Qatar was awarded the 2022 FIFA World Cup tournament in 2010. It became the first Arab and Muslim country to be allowed to host such a major international tournament. Since then has faced opposition from Western countries, Arab neighbours, non-governmental organizations and even some football teams. The campaign against Qatar has been aggressive and has focused on allegations of corruption and human rights violations in Qatar.

Now, renewed allegations of bribery during the bidding process for hosting the World Cup tournament have been brought to light even though the US attorney’s year-long investigation concluded that there weren’t any wrongdoings. 

The official FIFA own investigation into the matter concluded years ago. A full report on investigations surrounding corruption in the 2018 and 2022 World Cups bidding process asserted that voting had been entirely fair, and there was no evidence of committees taking bribes to secure rights.
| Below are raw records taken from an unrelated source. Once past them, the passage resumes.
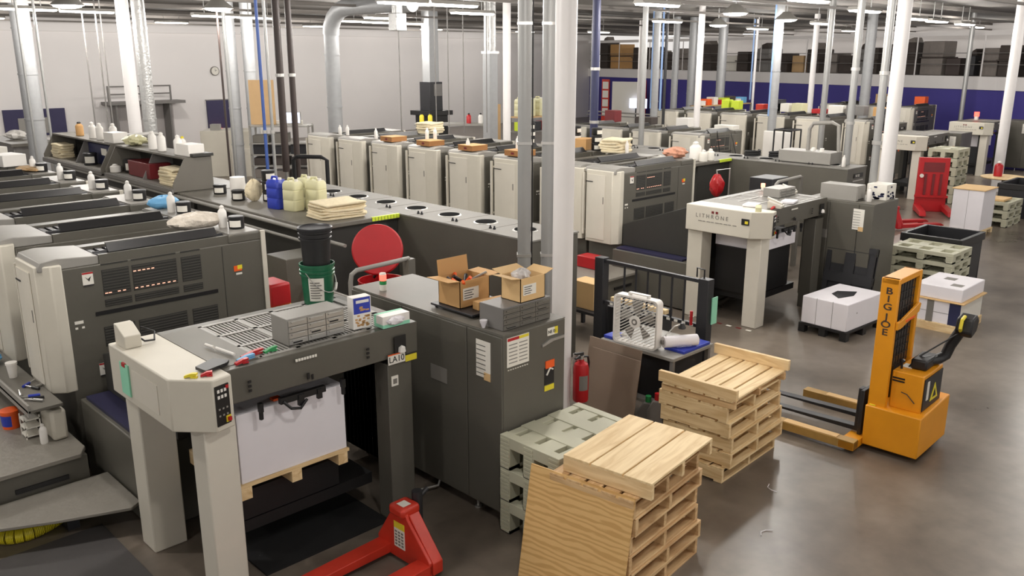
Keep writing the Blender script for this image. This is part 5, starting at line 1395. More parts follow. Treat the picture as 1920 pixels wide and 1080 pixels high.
G().box(0.25, 0.340, 1.385, 0.5, 0.345, 1.405).build('red_lettering_strip', ORANGE, st)
for k, ch in enumerate('BIGJOE'):
    text(ch, 0.095, BROWN, st, (0.038, 0.465, 1.70 - k * 0.082 - (0.02 if k > 2 else 0)), FX, name='mast_letter', sx=1.3, bold=0.0015, align='CENTER')
# carriage, forks and outriggers
G().box(0.06, 0.60, 0.12, 0.62, 0.64, 0.62).build('carriage', BLACKM, st, 0.006)
for x in (0.10, 0.46):
    G().prism([(0.64, 0.14), (0.64, 0.62), (0.68, 0.62), (0.69, 0.19), (1.9, 0.16), (1.9, 0.145)], 'x', x, x + 0.10).build('fork', BLACKM, st, 0.004)
for x in (-0.20, 0.86):
    g = G().box(x, 0.30 if x > 0 else 0.56, 0.04, x + 0.12, 1.62, 0.13, 0).box(x + 0.01, 0.75, 0.13, x + 0.11, 1.35, 0.137, 1)
    g.build('outrigger', [mat('worn_yellow_outrigger', rgb(170, 134, 70), 0.5, 0, 0.25, 10), CARDL], st, 0.004)
    G().cyl((x + 0.02, 1.52, 0.045), (x + 0.10, 1.52, 0.045), 0.045, n=14).build('roller_wheel', RUBBER, st)
G().box(-0.20, 0.56, 0.04, 0.98, 0.72, 0.12).build('base_frame', YELLOW, st)
G().cyl((0.38, 0.2, 0.06), (0.46, 0.2, 0.06), 0.06, n=18).build('drive_wheel', RUBBER, st)
# tiller arm and head
G().box(0.28, 0.10, 0.90, 0.62, 0.26, 1.01).build('tiller_base', BLACK, st, 0.02)
G().tube([(0.40, 0.18, 0.96), (0.62, 0.10, 0.955), (0.70, 0.06, 0.985), (0.72, 0.03, 1.10), (0.71, -0.06, 1.30)], 0.055, 12).build('tiller_arm', BLACK, st)
G().prism([(0.63, 1.28), (0.68, 1.22), (0.82, 1.26), (0.88, 1.38), (0.80, 1.45), (0.66, 1.42)], 'y', -0.17, -0.01).build('tiller_head', BLACK, st, 0.02)
G().tube([(0.66, -0.06, 1.28), (0.58, -0.08, 1.34), (0.60, -0.08, 1.42), (0.68, -0.08, 1.44)], 0.018).build('yellow_grip', YELL, st)
G().tube([(0.30, 0.28, 0.90), (0.40, 0.24, 0.99), (0.55, 0.10, 1.12), (0.66, -0.05, 1.26)], 0.008).build('coiled_cable', BLACK, st)
G().tube([(0.22, 0.32, 0.90), (0.22, 0.32, 0.97)], 0.012).lathe([(0, 0.96), (0.028, 0.975), (0.028, 0.995), (0, 1.01)], (0.22, 0.32, 0), n=12).build('key_knob', BLACK, st)
G().box(0.28, 0.24, 0.901, 0.40, 0.34, 0.908).build('label_sheet', LABELW, st)

# pallet jacks ------------------------------------------------------------------------
def pallet_jack(label, loc, rz, m=REDORANGE, handle=True):
    # local: forks run to -x, pump head at +x
    t = thing('pallet_jack', label, 'pallet jack', loc, rz, 'red hand pallet jacks')
    for y in (-0.34, 0.18):
        G().prism([(0.0, 0.06), (0.0, 0.15), (-1.10, 0.13), (-1.18, 0.09), (-1.18, 0.07)], 'y', y, y + 0.16).build('fork', m, t, 0.006)
        G().cyl((-1.02, y + 0.03, 0.04), (-1.02, y + 0.13, 0.04), 0.04, n=14).build('load_roller', RUBBER, t)
    G().prism([(-0.34, 0.05), (0.34, 0.05), (0.36, 0.17), (0.17, 0.46), (0.15, 0.53), (-0.03, 0.53), (-0.06, 0.46), (-0.34, 0.17)], 'x', -0.03, 0.0).build('battery_plate', m, t, 0.006)
    G().prism([(-0.35, 0.16), (-0.35, 0.05), (-0.27, 0.05), (0.02, 0.44), (-0.05, 0.50)], 'x', 0.0, 0.10).prism([(0.35, 0.16), (0.35, 0.05), (0.27, 0.05), (0.10, 0.44), (0.16, 0.50)], 'x', 0.0, 0.10).build('side_brace', m, t, 0.006)
    G().prism([(-0.04, 0.46), (0.16, 0.46), (0.16, 0.56), (-0.04, 0.56)], 'x', -0.06, 0.13).build('head_block', m, t, 0.03)
    G().box(-0.02, -0.0, 0.561, 0.06, 0.09, 0.564).build('head_label', LABELW, t)
    g = G().prism([(-0.02, 0.40), (0.12, 0.40), (0.12, 0.34), (-0.02, 0.34)], 'x', -0.034, -0.03, 1).prism([(-0.02, 0.34), (0.12, 0.34), (0.12, 0.16), (-0.02, 0.16)], 'x', -0.034, -0.03, 0)
    for i in range(5):
        for j in range(3):
            g.box(-0.036, -0.005 + j * 0.042, 0.18 + i * 0.03, -0.034, 0.022 + j * 0.042, 0.197 + i * 0.03, 2)
    g.build('warning_label', [LABELW, YELL, GREYINK], t)
    G().cyl((0.17, 0.06, 0.04), (0.17, 0.06, 0.62), 0.045, n=14).build('pump', BLACKM, t)
    for y in (-0.05, 0.11):
        G().cyl((0.17, y, 0.09), (0.17, y + 0.06, 0.09), 0.09, n=18).build('steer_wheel', RUBBER, t)
    if handle:
        G().tube([(0.19, 0.06, 0.55), (0.24, 0.06, 1.18)], 0.022, 10).build('handle_shaft', BLACKM, t)
        G().tube([(0.24, 0.0, 1.17), (0.26, -0.10, 1.26), (0.27, -0.10, 1.36), (0.27, 0.22, 1.36), (0.26, 0.22, 1.26), (0.24, 0.12, 1.17)], 0.018, 8).build('handle_loop', BLACK, t)
    return t
pj = pallet_jack('worn red pallet jack at the bottom edge, in front of the foreground delivery', (3.70, 5.03, 0), 0.03, REDORANGE, False)
pj.scale = (1, 0.94, 0.94)
G().tube([(0.19, 0.06, 0.55), (0.28, 0.06, 0.60)], 0.022, 10).build('handle_socket', BLACKM, pj)
pallet_jack('red pallet jack farther back beside the red stacker, its black handle upright', (20.7, 8.25, 0), math.radians(150), RED)

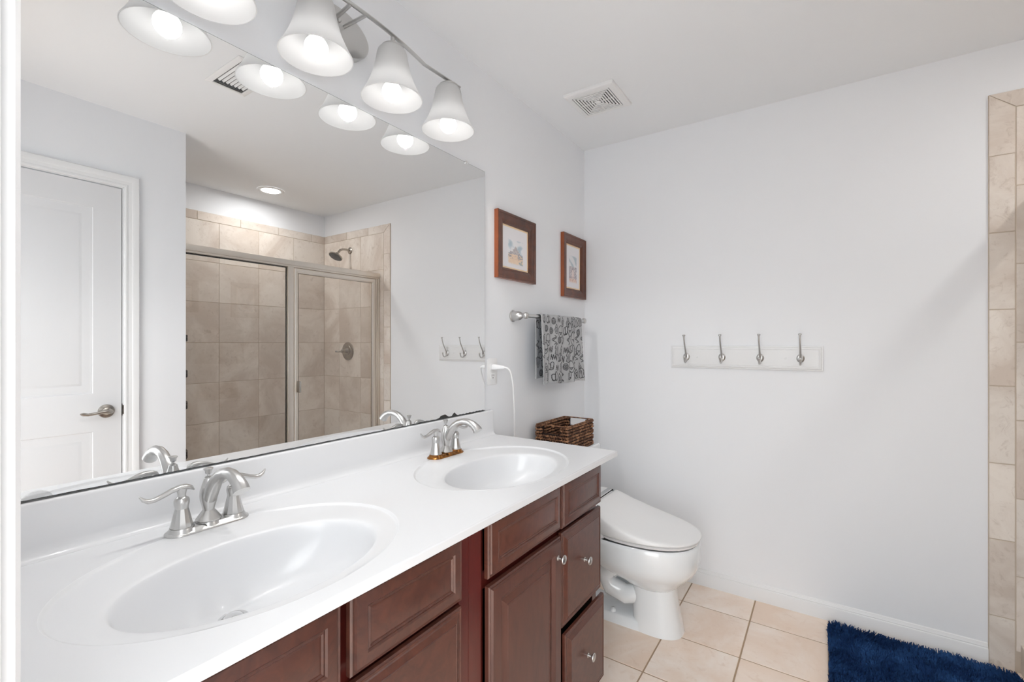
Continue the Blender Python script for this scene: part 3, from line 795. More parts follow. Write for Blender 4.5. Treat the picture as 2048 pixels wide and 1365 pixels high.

Despite that, a feverish media campaign finger-pointing Qatar for allegedly bribing FIFA officials to ensure the hosting rights continued.

While some Arabs and Muslims have thrown their support behind Qatar, others have been involved in anti-Qatar campaigns, with Qatar’s mistreatment of migrant workers as the central theme.

In 2013, a prestigious UK media newsletter reported on an investigation into Qatar’s construction of stadiums for the World Cup. The newspaper found claims of exploitation as well as other rights abuses.

But, it is essential to highlight that all those investigative efforts gracefully chose not to consider Qatar’s demographic realities. Only 10% of the citizens are of Qatari origin, the majority of the population being from India, Nepal, and Bangladesh. Qatar also relies heavily on migrant workers, who comprise around 95% of the country’s total labour force. The same is true for other Gulf States in the area as well.

Migrant workers have built airports, stadiums, hotels, resorts, high-rise apartment buildings, and roads that make all Gulf countries attractive to foreign tourists and tourism in the area is booming.

As other Arab countries conveniently ignored their own shortcomings in human rights to join in the criticisms of Qatar is good to note that none of the Gulf States is innocent, and none of them is perfect.

Qatar did improve migrant worker rights after recommendations from human rights groups. It has made significant reforms to give workers more rights, such as granting freedom of movement and better job mobility. UN applauded the measures taken by the tournament organizing committee.

But despite this evidence, critics weren’t persuaded to back down and continued to brand Qatar as a serial human rights violator.

Although it might appear as a pre-planned and orchestrated effort to discredit Qatar, in reality, the campaign against Qatar is mainly due to racism; Qatar being the first Arab and Muslim country to be allowed to host such a major international tournament does bother some Western chancelleries and, believe it or not, even some of its Arab neighbours.